WHAT IS REQUIRED:
Quote verbatim the span of lines that begins the listing below and closes with the line containing "random.seed(7)".
--- BEGIN ---
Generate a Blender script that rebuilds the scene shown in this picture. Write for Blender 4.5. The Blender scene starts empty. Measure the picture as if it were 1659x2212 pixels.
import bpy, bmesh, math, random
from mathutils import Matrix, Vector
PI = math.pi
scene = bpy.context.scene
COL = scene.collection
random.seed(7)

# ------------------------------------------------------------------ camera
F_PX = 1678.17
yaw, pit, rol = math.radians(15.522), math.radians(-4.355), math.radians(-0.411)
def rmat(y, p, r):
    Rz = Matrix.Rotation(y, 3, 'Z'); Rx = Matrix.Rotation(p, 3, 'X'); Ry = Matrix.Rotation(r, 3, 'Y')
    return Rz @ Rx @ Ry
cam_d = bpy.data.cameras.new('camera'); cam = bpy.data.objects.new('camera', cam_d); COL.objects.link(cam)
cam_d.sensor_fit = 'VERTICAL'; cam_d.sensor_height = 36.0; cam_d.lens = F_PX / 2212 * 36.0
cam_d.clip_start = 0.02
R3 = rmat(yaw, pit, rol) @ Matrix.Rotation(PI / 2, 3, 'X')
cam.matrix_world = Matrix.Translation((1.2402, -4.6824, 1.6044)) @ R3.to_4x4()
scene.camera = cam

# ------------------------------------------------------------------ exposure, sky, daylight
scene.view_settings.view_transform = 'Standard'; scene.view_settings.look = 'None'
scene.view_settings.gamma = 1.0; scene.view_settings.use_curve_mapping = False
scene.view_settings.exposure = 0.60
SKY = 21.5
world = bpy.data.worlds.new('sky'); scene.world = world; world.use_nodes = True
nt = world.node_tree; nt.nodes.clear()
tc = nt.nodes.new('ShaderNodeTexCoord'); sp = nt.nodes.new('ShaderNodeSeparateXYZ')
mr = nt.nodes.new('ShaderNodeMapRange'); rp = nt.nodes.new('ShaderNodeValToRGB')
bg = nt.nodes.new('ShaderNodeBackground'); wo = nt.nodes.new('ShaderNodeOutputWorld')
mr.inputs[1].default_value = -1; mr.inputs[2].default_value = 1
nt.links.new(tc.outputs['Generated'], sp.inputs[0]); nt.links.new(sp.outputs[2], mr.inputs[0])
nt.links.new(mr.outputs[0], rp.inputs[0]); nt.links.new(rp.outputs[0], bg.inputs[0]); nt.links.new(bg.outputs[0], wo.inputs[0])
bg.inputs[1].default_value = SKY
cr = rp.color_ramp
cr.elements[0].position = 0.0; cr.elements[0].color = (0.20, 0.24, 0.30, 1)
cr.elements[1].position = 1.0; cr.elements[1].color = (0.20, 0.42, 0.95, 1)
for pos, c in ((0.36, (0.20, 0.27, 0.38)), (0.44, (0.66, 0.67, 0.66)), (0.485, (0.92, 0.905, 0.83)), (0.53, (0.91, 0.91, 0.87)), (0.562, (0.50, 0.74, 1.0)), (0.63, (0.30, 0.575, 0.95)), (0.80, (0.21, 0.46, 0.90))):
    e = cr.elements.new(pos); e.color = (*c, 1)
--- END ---
RESULT:
Generate a Blender script that rebuilds the scene shown in this picture. Write for Blender 4.5. The Blender scene starts empty. Measure the picture as if it were 1659x2212 pixels.
import bpy, bmesh, math, random
from mathutils import Matrix, Vector
PI = math.pi
scene = bpy.context.scene
COL = scene.collection
random.seed(7)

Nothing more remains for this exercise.